_To do:_ Give every line again exactly as it appears, please, but not the pictures.

— start Data lines —

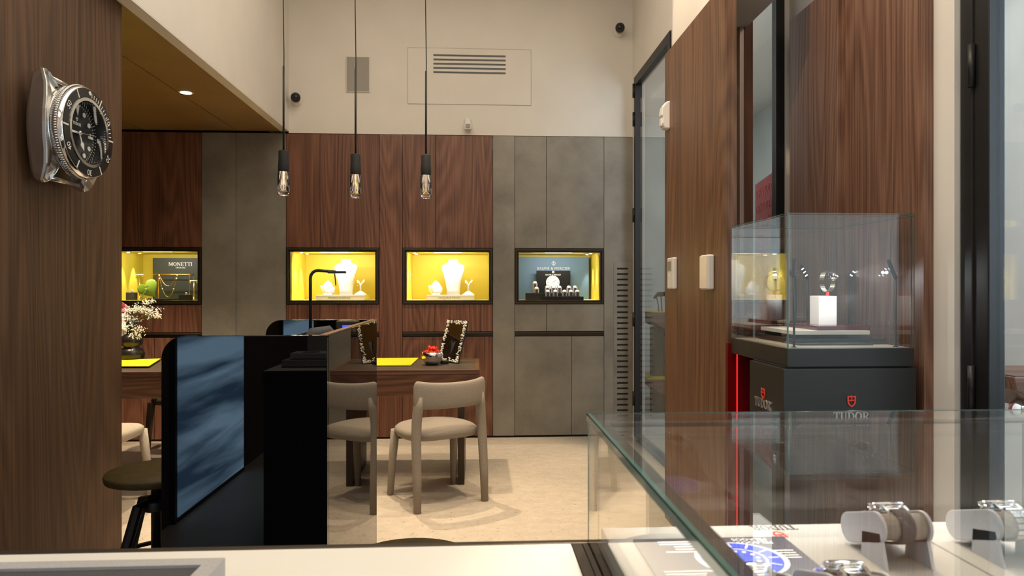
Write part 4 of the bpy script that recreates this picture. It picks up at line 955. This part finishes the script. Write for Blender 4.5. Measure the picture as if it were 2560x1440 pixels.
# slate blue watch niche
t_, a, b, c, d = cabG; Y = 6.36
t = thing('sign_board', 'slate blue back board with grey round emblem and lettering in the watch niche', 'sign', ((a + b) / 2, Y, c))
bx1 = PY(1472, 690, Y).x; bzt = PY(1390, 642, Y).z
Bx(a + .001, bx1, Y, Y + .02, c, bzt).build('board', 'teal', t)
m_ = MB(); o_ = PY(1383.5, 674.5, Y); me = txt('BAUME & MERCIER', .046, .002, spacing=1.05); wdt = max(v.co.x for v in me.vertices) - min(v.co.x for v in me.vertices)
tw = PY(1425, 670, Y).x - PY(1343, 670, Y).x; ff = frame_mat((o_.x, Y - .002, o_.z), (1, 0, 0), (0, 0, 1)) @ Matrix.Diagonal((tw / wdt, tw / wdt, 1, 1)); m_.mesh(me, ff); m_.build('lettering', 'text_s', t)
m_ = MB(); o_ = PY(1384, 658.5, Y); kk = Y / FPX; m_.strip(ell(0, 0, 4.8 * kk, 4.8 * kk, 24), ell(0, 0, 3.7 * kk, 3.7 * kk, 24), (o_.x, Y - .002, o_.z), (1, 0, 0), (0, 0, 1), (0, 1, 0), .003)
m_.prism(rect(-.5 * kk, -6 * kk, .5 * kk, 6 * kk), (o_.x, Y - .002, o_.z), (1, 0, 0), (0, 0, 1), (0, 1, 0), .003); m_.build('emblem', 'text_s', t)
Yc = 6.30; cx0, cx1 = PY(1341, 700, Yc).x, PY(1426, 700, Yc).x; cz1 = PY(1384, 677, Yc).z
t = thing('picture_card', 'black card picturing a white watch, standing behind the watch trays', 'picture', ((cx0 + cx1) / 2, Yc, c))
Bx(cx0, cx1, Yc, Yc + .006, c, cz1).build('card', 'dial', t)
o_ = PY(1382, 706, Yc); kk = Yc / FPX; m_ = MB(); m_.prism(ell(0, 0, 17 * kk, 17 * kk, 32), (o_.x, Yc - .001, o_.z), (1, 0, 0), (0, 0, 1), (0, 1, 0), .001); m_.build('printed_dial', 'text_w', t)
m_ = MB()
for k in range(12):
    an = PI / 6 * k; m_.prism(rect(-.4 * kk, 11 * kk, .4 * kk, 15 * kk), (o_.x, Yc - .0016, o_.z), (math.cos(an), 0, math.sin(an)), (-math.sin(an), 0, math.cos(an)), (0, 1, 0), .0005)
m_.prism(rect(-.5 * kk, 0, .5 * kk, 10 * kk), (o_.x, Yc - .0016, o_.z), (.6, 0, -.8), (.8, 0, .6), (0, 1, 0), .0005); m_.build('printed_hands', 'text_k', t)
m_ = MB(); me = txt('BAUME & MERCIER', .026, .0006); wdt = max(v.co.x for v in me.vertices) - min(v.co.x for v in me.vertices); tw = 39 * kk; o2 = PY(1383, 688.5, Yc)
m_.mesh(me, frame_mat((o2.x, Yc - .0015, o2.z), (1, 0, 0), (0, 0, 1)) @ Matrix.Diagonal((tw / wdt, tw / wdt, 1, 1))); o2 = PY(1383, 680, Yc); m_.strip(ell(0, 0, 3 * kk, 3 * kk, 16), ell(0, 0, 1.2 * kk, 1.2 * kk, 16), (o2.x, Yc - .0015, o2.z), (1, 0, 0), (0, 0, 1), (0, 1, 0), .001); m_.build('lettering', 'text_w', t)
tA = tag(Bx(PY(1316, 740, 6.06).x, PY(1366, 740, 6.06).x, 6.04, 6.2, c, PY(1340, 733, 6.04).z).build('display_tray', 'blackm', bevel=.002), 'black left-hand tray of the watch niche carrying the tall watch', 'tray')
tBz = PY(1400, 741.5, 5.99).z
tB = tag(Bx(PY(1358, 742, 5.99).x, PY(1459, 742, 5.99).x, 5.985, 6.13, c, tBz).build('display_tray', 'black', bevel=.002), 'long grey-edged black tray under the two rows of watches', 'tray')
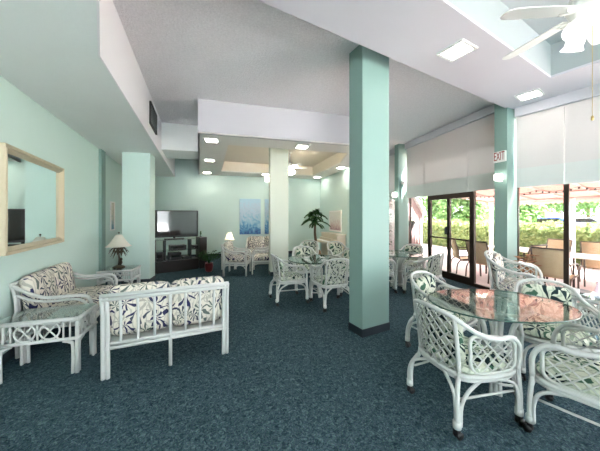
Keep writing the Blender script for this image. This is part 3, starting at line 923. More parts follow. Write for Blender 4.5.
def glass_table(label, x, y, a, b, rz, h=0.74):
    t = thing('glass_dining_table', label, 'dining table', (x, y, 0), rz)
    mb = MB(); n = 56
    el = lambda k, s_: (a * s_ * math.copysign(abs(math.cos(2 * PI * k / n)) ** 0.92, math.cos(2 * PI * k / n)), b * s_ * math.copysign(abs(math.sin(2 * PI * k / n)) ** 0.92, math.sin(2 * PI * k / n)))
    mb.prism([el(k, 1) for k in range(n)], h - 0.012, h)
    top = mb.build('glass_top', M['tglass'], t)
    mb = MB(); mb.tube([(*el(k, 1.0), h - 0.006) for k in range(n)], 0.0065, 6, closed=True); mb.build('glass_rim', M['tedge'], top)
    for k in range(4):
        q = PI / 4 + k * PI / 2
        mb = MB()
        for o_ in (-0.10, 0.0, 0.10):
            c, s_ = math.cos(q + o_ * 2.2), math.sin(q + o_ * 2.2)
            mb.tube([(0.135 * c, 0.135 * s_, 0), (0.115 * c, 0.115 * s_, 0.15), (0.085 * c, 0.085 * s_, 0.36), (0.11 * c, 0.11 * s_, 0.55), (0.20 * c, 0.20 * s_, 0.69), (0.23 * c, 0.23 * s_, h - 0.014)], 0.0165, 8, sub=4)
        mb.build('pedestal_leg', M['rattan'], t)
    for z, r_ in ((0.36, 0.10), (0.10, 0.135), (h - 0.03, 0.225)):
        mb = MB(); mb.tube([(r_ * math.cos(k * PI / 10), r_ * math.sin(k * PI / 10), z) for k in range(20)], 0.012, 6, closed=True)
        mb.build('pedestal_ring', M['rattan'], t)
    return t

GCH = 'white rattan armchairs round the glass dining tables'
chair = make_chair('white rattan armchair nearest the viewer, lattice back turned to us, left of the glass table', 'chair', GCH)
def put(x, y, fx, fy, label, src=None):
    return dup(src or chair, (x, y, 0), facing(fx, fy), label)
chair.location = (1.27, 1.985, 0); chair.rotation_euler.z = facing(0.96, 0.28)
# near set
glass_table('oval glass dining table at the right, nearest the viewer', 1.735, 2.2, 0.565, 0.41, R(2))
put(1.58, 2.76, 0.55, -0.83, 'white rattan armchair at the left far end of the near glass table')
put(1.955, 1.68, -0.55, 0.83, 'white rattan armchair cut off by the right edge of the picture, lattice arm towards us')
put(2.39, 2.37, -0.50, -0.83, 'white rattan armchair with green leaf back cushion behind the near glass table')
# middle set
glass_table('round glass dining table left of the middle column', 0.28, 4.70, 0.50, 0.50, 0.0, 0.70)
put(-0.20, 4.47, 0.93, 0.36, 'white rattan armchair at the left side of the round middle glass table')
put(0.52, 4.23, -0.30, 0.95, 'white rattan armchair, lattice back to us, just left of the middle column')
put(0.12, 5.28, 0.25, -0.97, 'white rattan armchair facing us behind the round glass table, in front of the palm')
put(0.86, 5.02, -0.87, -0.48, 'white rattan armchair between round glass table and middle column, half hidden')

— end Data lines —

_The solution:_
Write part 4 of the bpy script that recreates this picture. It picks up at line 955. This part finishes the script. Write for Blender 4.5. Measure the picture as if it were 2560x1440 pixels.
# slate blue watch niche
t_, a, b, c, d = cabG; Y = 6.36
t = thing('sign_board', 'slate blue back board with grey round emblem and lettering in the watch niche', 'sign', ((a + b) / 2, Y, c))
bx1 = PY(1472, 690, Y).x; bzt = PY(1390, 642, Y).z
Bx(a + .001, bx1, Y, Y + .02, c, bzt).build('board', 'teal', t)
m_ = MB(); o_ = PY(1383.5, 674.5, Y); me = txt('BAUME & MERCIER', .046, .002, spacing=1.05); wdt = max(v.co.x for v in me.vertices) - min(v.co.x for v in me.vertices)
tw = PY(1425, 670, Y).x - PY(1343, 670, Y).x; ff = frame_mat((o_.x, Y - .002, o_.z), (1, 0, 0), (0, 0, 1)) @ Matrix.Diagonal((tw / wdt, tw / wdt, 1, 1)); m_.mesh(me, ff); m_.build('lettering', 'text_s', t)
m_ = MB(); o_ = PY(1384, 658.5, Y); kk = Y / FPX; m_.strip(ell(0, 0, 4.8 * kk, 4.8 * kk, 24), ell(0, 0, 3.7 * kk, 3.7 * kk, 24), (o_.x, Y - .002, o_.z), (1, 0, 0), (0, 0, 1), (0, 1, 0), .003)
m_.prism(rect(-.5 * kk, -6 * kk, .5 * kk, 6 * kk), (o_.x, Y - .002, o_.z), (1, 0, 0), (0, 0, 1), (0, 1, 0), .003); m_.build('emblem', 'text_s', t)
Yc = 6.30; cx0, cx1 = PY(1341, 700, Yc).x, PY(1426, 700, Yc).x; cz1 = PY(1384, 677, Yc).z
t = thing('picture_card', 'black card picturing a white watch, standing behind the watch trays', 'picture', ((cx0 + cx1) / 2, Yc, c))
Bx(cx0, cx1, Yc, Yc + .006, c, cz1).build('card', 'dial', t)
o_ = PY(1382, 706, Yc); kk = Yc / FPX; m_ = MB(); m_.prism(ell(0, 0, 17 * kk, 17 * kk, 32), (o_.x, Yc - .001, o_.z), (1, 0, 0), (0, 0, 1), (0, 1, 0), .001); m_.build('printed_dial', 'text_w', t)
m_ = MB()
for k in range(12):
    an = PI / 6 * k; m_.prism(rect(-.4 * kk, 11 * kk, .4 * kk, 15 * kk), (o_.x, Yc - .0016, o_.z), (math.cos(an), 0, math.sin(an)), (-math.sin(an), 0, math.cos(an)), (0, 1, 0), .0005)
m_.prism(rect(-.5 * kk, 0, .5 * kk, 10 * kk), (o_.x, Yc - .0016, o_.z), (.6, 0, -.8), (.8, 0, .6), (0, 1, 0), .0005); m_.build('printed_hands', 'text_k', t)
m_ = MB(); me = txt('BAUME & MERCIER', .026, .0006); wdt = max(v.co.x for v in me.vertices) - min(v.co.x for v in me.vertices); tw = 39 * kk; o2 = PY(1383, 688.5, Yc)
m_.mesh(me, frame_mat((o2.x, Yc - .0015, o2.z), (1, 0, 0), (0, 0, 1)) @ Matrix.Diagonal((tw / wdt, tw / wdt, 1, 1))); o2 = PY(1383, 680, Yc); m_.strip(ell(0, 0, 3 * kk, 3 * kk, 16), ell(0, 0, 1.2 * kk, 1.2 * kk, 16), (o2.x, Yc - .0015, o2.z), (1, 0, 0), (0, 0, 1), (0, 1, 0), .001); m_.build('lettering', 'text_w', t)
tA = tag(Bx(PY(1316, 740, 6.06).x, PY(1366, 740, 6.06).x, 6.04, 6.2, c, PY(1340, 733, 6.04).z).build('display_tray', 'blackm', bevel=.002), 'black left-hand tray of the watch niche carrying the tall watch', 'tray')
tBz = PY(1400, 741.5, 5.99).z
tB = tag(Bx(PY(1358, 742, 5.99).x, PY(1459, 742, 5.99).x, 5.985, 6.13, c, tBz).build('display_tray', 'black', bevel=.002), 'long grey-edged black tray under the two rows of watches', 'tray')
Keep writing the Blender script for this image. This is part 3, starting at line 923. More parts follow. Write for Blender 4.5.
def glass_table(label, x, y, a, b, rz, h=0.74):
    t = thing('glass_dining_table', label, 'dining table', (x, y, 0), rz)
    mb = MB(); n = 56
    el = lambda k, s_: (a * s_ * math.copysign(abs(math.cos(2 * PI * k / n)) ** 0.92, math.cos(2 * PI * k / n)), b * s_ * math.copysign(abs(math.sin(2 * PI * k / n)) ** 0.92, math.sin(2 * PI * k / n)))
    mb.prism([el(k, 1) for k in range(n)], h - 0.012, h)
    top = mb.build('glass_top', M['tglass'], t)
    mb = MB(); mb.tube([(*el(k, 1.0), h - 0.006) for k in range(n)], 0.0065, 6, closed=True); mb.build('glass_rim', M['tedge'], top)
    for k in range(4):
        q = PI / 4 + k * PI / 2
        mb = MB()
        for o_ in (-0.10, 0.0, 0.10):
            c, s_ = math.cos(q + o_ * 2.2), math.sin(q + o_ * 2.2)
            mb.tube([(0.135 * c, 0.135 * s_, 0), (0.115 * c, 0.115 * s_, 0.15), (0.085 * c, 0.085 * s_, 0.36), (0.11 * c, 0.11 * s_, 0.55), (0.20 * c, 0.20 * s_, 0.69), (0.23 * c, 0.23 * s_, h - 0.014)], 0.0165, 8, sub=4)
        mb.build('pedestal_leg', M['rattan'], t)
    for z, r_ in ((0.36, 0.10), (0.10, 0.135), (h - 0.03, 0.225)):
        mb = MB(); mb.tube([(r_ * math.cos(k * PI / 10), r_ * math.sin(k * PI / 10), z) for k in range(20)], 0.012, 6, closed=True)
        mb.build('pedestal_ring', M['rattan'], t)
    return t

GCH = 'white rattan armchairs round the glass dining tables'
chair = make_chair('white rattan armchair nearest the viewer, lattice back turned to us, left of the glass table', 'chair', GCH)
def put(x, y, fx, fy, label, src=None):
    return dup(src or chair, (x, y, 0), facing(fx, fy), label)
chair.location = (1.27, 1.985, 0); chair.rotation_euler.z = facing(0.96, 0.28)
# near set
glass_table('oval glass dining table at the right, nearest the viewer', 1.735, 2.2, 0.565, 0.41, R(2))
put(1.58, 2.76, 0.55, -0.83, 'white rattan armchair at the left far end of the near glass table')
put(1.955, 1.68, -0.55, 0.83, 'white rattan armchair cut off by the right edge of the picture, lattice arm towards us')
put(2.39, 2.37, -0.50, -0.83, 'white rattan armchair with green leaf back cushion behind the near glass table')
# middle set
glass_table('round glass dining table left of the middle column', 0.28, 4.70, 0.50, 0.50, 0.0, 0.70)
put(-0.20, 4.47, 0.93, 0.36, 'white rattan armchair at the left side of the round middle glass table')
put(0.52, 4.23, -0.30, 0.95, 'white rattan armchair, lattice back to us, just left of the middle column')
put(0.12, 5.28, 0.25, -0.97, 'white rattan armchair facing us behind the round glass table, in front of the palm')
put(0.86, 5.02, -0.87, -0.48, 'white rattan armchair between round glass table and middle column, half hidden')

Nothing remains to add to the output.